Viale dei ciliegi

/ 08.10.2018
di Letizia Bolzani

Maria Gripe, I figli del mastro vetraio, Iperborea, da 9 anni.

Una bottega di vetraio, due giovani sposi e i loro bambini. Comincia in atmosfere domestiche e quotidiane questo romanzo di grande forza simbolica, che poi conduce il lettore in terre fantastiche, dove una Sovrana si ammala perché non ha più nulla da desiderare, dove un Sovrano per guarirla le porta due bambini, dove aleggia l’inquietudine di strani e intensi personaggi. Uscito nel 1964 in Svezia, dalla fervida penna di Maria Gripe (1923-2007) e illustrato dal marito Harald, I figli del mastro vetraio torna ora a disposizione dei lettori di lingua italiana (era uscito da Mondadori trent’anni fa), grazie all’editore Iperborea e alla sua bella collana per ragazzi I Miniborei (una vera collana, progettata con un disegno editoriale, con l’evidente intento di selezionare libri di qualità e farne traduzioni – come questa di Laura Cangemi – di altrettanta qualità).

Il lettore è ammaliato da questa storia, la quale sotto la levità di una fiaba fa trasparire temi archetipici, che affondano nel patrimonio mitico di tutti noi. La prima scena ci presenta la famigliola di Alberto, il mastro vetraio. I vetri di Alberto sono bellissimi ma il suo bimbo già intuisce «che ciò che è più bello» è anche «più fragile». Una fragilità che avverte anche Sofia, la mamma, tormentata dal senso di colpa per aver detto in un momento di stanchezza che i bambini le erano di impiccio: «Non pensava affatto quello che aveva detto – nessuna mamma può pensarlo – e si pentì subito. Proprio lei che era così orgogliosa e contenta dei suoi figli! L’aveva detto solo perché gli insidiosi pensieri che le frullavano in testa avevano preso per un attimo il sopravvento».

La fragilità di ognuno di noi, l’impossibilità di proteggere appieno chi amiamo, ma soprattutto il saper vedere e accettare le luci e le ombre del nostro animo, sono solo alcune delle chiavi di questo romanzo. Ce ne sono molte di più: c’è ad esempio, come dicevamo, una Sovrana depressa (o ancor meglio: «senza desideri») e c’è una vecchia misteriosa e saggia con un corvo ancora più saggio. Più saggio perché ha due occhi speciali, uno per vedere «la luce, la gioia di vivere, i pensieri allegri, il bene». L’altro per vedere «le ombre e il dolore». Solo così, solo integrando le ombre, si può davvero sconfiggere il male. 

Le paroline magiche, collana «Piccini Picciò», De Agostini, da 18 mesi.

È un librotto quadrato semplicissimo, senza pretese.
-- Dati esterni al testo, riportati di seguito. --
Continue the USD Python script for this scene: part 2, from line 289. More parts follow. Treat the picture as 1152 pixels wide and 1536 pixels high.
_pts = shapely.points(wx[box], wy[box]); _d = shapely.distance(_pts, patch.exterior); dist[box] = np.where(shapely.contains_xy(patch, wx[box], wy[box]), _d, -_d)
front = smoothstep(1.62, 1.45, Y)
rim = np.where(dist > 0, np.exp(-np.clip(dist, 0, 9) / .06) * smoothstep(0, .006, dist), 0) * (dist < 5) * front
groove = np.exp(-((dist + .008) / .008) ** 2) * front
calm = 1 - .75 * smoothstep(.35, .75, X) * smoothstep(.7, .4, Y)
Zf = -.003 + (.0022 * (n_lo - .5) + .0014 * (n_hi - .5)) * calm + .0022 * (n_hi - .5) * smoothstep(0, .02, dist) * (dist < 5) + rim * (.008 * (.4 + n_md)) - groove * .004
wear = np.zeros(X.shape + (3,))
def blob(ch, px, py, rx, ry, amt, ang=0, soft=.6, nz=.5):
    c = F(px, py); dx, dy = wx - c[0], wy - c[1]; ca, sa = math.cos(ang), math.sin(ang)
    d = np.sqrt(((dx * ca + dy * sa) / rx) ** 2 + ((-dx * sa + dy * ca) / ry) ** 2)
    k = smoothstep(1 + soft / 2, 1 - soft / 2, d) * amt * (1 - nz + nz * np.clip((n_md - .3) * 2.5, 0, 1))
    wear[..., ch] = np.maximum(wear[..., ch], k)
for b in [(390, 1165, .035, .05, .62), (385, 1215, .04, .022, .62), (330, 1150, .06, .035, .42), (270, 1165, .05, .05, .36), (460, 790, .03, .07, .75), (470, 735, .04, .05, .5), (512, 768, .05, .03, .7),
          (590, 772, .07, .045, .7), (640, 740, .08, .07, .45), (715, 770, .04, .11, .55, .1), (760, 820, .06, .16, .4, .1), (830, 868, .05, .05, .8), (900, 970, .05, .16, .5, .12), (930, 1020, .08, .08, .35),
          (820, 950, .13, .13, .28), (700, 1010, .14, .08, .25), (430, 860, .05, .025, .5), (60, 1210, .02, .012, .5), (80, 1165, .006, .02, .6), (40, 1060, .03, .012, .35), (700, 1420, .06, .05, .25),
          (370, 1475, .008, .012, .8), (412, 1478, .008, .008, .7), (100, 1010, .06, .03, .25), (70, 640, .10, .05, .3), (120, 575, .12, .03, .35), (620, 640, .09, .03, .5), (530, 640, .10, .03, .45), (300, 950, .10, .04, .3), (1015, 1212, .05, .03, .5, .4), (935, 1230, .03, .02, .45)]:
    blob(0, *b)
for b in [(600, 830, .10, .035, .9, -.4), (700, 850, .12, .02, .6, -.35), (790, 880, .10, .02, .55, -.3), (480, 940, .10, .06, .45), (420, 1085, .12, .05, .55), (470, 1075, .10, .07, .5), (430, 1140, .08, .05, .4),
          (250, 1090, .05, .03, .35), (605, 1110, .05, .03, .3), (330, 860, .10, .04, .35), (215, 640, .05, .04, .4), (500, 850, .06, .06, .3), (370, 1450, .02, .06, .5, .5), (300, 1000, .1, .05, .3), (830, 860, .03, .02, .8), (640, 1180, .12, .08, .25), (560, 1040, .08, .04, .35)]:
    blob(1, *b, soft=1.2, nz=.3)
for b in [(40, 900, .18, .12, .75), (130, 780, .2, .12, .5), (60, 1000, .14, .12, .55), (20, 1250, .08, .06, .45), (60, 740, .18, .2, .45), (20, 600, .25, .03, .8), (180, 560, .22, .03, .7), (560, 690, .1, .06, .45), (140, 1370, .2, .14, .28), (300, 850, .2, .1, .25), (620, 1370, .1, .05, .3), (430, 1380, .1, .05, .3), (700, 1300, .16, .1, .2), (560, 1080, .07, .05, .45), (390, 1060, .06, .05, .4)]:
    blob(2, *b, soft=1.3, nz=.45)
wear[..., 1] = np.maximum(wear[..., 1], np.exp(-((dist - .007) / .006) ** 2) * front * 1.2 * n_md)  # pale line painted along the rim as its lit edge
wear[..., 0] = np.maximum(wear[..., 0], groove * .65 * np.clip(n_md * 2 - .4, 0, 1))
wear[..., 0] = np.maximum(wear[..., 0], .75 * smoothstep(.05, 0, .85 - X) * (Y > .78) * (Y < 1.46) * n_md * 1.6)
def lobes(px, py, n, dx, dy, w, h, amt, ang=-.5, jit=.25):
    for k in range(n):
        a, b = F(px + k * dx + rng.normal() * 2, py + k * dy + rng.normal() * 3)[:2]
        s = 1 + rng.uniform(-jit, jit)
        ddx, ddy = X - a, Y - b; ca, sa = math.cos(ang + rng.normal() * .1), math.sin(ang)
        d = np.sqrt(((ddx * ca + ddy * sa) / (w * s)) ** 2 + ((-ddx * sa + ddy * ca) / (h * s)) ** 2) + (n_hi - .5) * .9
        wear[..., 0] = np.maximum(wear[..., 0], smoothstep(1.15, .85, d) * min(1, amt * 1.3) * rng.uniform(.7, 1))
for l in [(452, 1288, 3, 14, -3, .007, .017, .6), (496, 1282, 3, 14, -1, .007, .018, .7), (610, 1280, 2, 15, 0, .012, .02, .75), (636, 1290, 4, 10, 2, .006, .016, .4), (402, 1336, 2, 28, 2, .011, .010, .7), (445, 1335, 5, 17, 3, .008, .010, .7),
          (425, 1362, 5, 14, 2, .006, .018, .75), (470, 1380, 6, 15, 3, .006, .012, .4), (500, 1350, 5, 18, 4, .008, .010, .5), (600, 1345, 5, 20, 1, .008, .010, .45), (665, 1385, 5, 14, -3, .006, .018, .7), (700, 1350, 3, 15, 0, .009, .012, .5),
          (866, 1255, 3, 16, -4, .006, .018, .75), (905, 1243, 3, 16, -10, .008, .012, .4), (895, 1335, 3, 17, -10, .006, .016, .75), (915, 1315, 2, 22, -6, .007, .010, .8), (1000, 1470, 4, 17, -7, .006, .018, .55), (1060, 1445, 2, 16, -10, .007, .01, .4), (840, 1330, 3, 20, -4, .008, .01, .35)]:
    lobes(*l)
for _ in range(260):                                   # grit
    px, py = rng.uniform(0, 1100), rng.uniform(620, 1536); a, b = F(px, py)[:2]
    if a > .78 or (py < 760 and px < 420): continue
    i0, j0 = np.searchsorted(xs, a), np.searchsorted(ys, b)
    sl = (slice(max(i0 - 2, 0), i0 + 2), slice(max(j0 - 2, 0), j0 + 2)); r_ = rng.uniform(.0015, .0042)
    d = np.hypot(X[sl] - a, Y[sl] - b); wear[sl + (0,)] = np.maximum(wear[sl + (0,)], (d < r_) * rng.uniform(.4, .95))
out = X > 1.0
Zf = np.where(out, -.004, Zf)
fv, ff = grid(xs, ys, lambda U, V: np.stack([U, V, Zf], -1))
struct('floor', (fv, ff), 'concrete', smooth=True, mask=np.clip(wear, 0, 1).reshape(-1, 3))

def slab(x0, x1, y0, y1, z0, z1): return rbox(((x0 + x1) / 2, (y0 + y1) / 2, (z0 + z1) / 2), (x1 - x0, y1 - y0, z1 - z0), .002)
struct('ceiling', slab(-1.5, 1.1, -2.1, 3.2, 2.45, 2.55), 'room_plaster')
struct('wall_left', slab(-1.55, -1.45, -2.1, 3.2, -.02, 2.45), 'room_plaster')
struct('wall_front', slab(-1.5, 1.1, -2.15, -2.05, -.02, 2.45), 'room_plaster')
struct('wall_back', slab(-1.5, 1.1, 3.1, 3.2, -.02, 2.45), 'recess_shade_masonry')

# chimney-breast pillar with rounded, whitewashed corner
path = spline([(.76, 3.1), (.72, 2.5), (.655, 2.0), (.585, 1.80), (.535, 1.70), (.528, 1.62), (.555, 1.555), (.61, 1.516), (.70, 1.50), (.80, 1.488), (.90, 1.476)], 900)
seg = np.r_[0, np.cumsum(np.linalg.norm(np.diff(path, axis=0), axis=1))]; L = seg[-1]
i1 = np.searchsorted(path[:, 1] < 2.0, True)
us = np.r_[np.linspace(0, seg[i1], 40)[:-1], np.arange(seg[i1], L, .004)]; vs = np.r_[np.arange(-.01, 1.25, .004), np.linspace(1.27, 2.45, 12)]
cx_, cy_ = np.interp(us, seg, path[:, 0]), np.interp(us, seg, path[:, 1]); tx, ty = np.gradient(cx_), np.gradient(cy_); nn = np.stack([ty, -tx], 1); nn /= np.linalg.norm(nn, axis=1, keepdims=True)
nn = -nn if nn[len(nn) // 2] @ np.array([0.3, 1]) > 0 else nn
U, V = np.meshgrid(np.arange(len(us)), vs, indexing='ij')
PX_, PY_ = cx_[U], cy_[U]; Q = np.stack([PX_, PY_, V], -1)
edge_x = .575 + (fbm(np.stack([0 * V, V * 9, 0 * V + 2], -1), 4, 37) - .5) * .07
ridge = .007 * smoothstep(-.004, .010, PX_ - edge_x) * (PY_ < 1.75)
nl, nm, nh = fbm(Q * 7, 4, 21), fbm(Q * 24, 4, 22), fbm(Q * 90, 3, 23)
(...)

Eppure può avere un suo senso preciso nell’essere proposto a bimbi che iniziano a scoprire il linguaggio e le relazioni sociali. In contesti in cui ogni bambino può identificarsi, i personaggi si salutano, dicono grazie, per favore, prego, scusa, e tutte quelle esclamazioni o espressioni di cortesia che dovrebbero, al di là di ogni moralismo, stare alla base di ogni comportamento quotidiano. Perché la cortesia non è una mera formalità, è un riconoscere l’altro. Riconoscimento e riconoscenza: due termini che fondano la nostra esistenza. Il mio io si esprime nel riconoscimento dell’altro da me. Il mio io assume il fatto che non tutto gli è dovuto.

Spesso ai bambini viene concesso di non salutare, di non ringraziare, di non entrare con rispetto nelle vite degli altri, perché si sa sono bambini. Ma è proprio perché sono bambini che andrebbe loro offerta – con leggerezza e senza pedanteria – l’opportunità di comprendere l’importanza del rivolgersi al mondo con gentilezza. E questi personaggi, disegnati dall’illustratrice e grafica bolognese Beatrice Tinarelli ne sono un simpatico esempio. Tanto più che i loro dialoghi non si limitano alle citate formule di cortesia, ma vanno più a fondo, e più al cuore degli interlocutori. C’è ad esempio la solidarietà e la condivisione: Posso aiutarti?, chiede una bimba a un’altra bimba; o l’espressione di un affetto, Ti voglio bene! dice un bimbo abbracciando la nonna.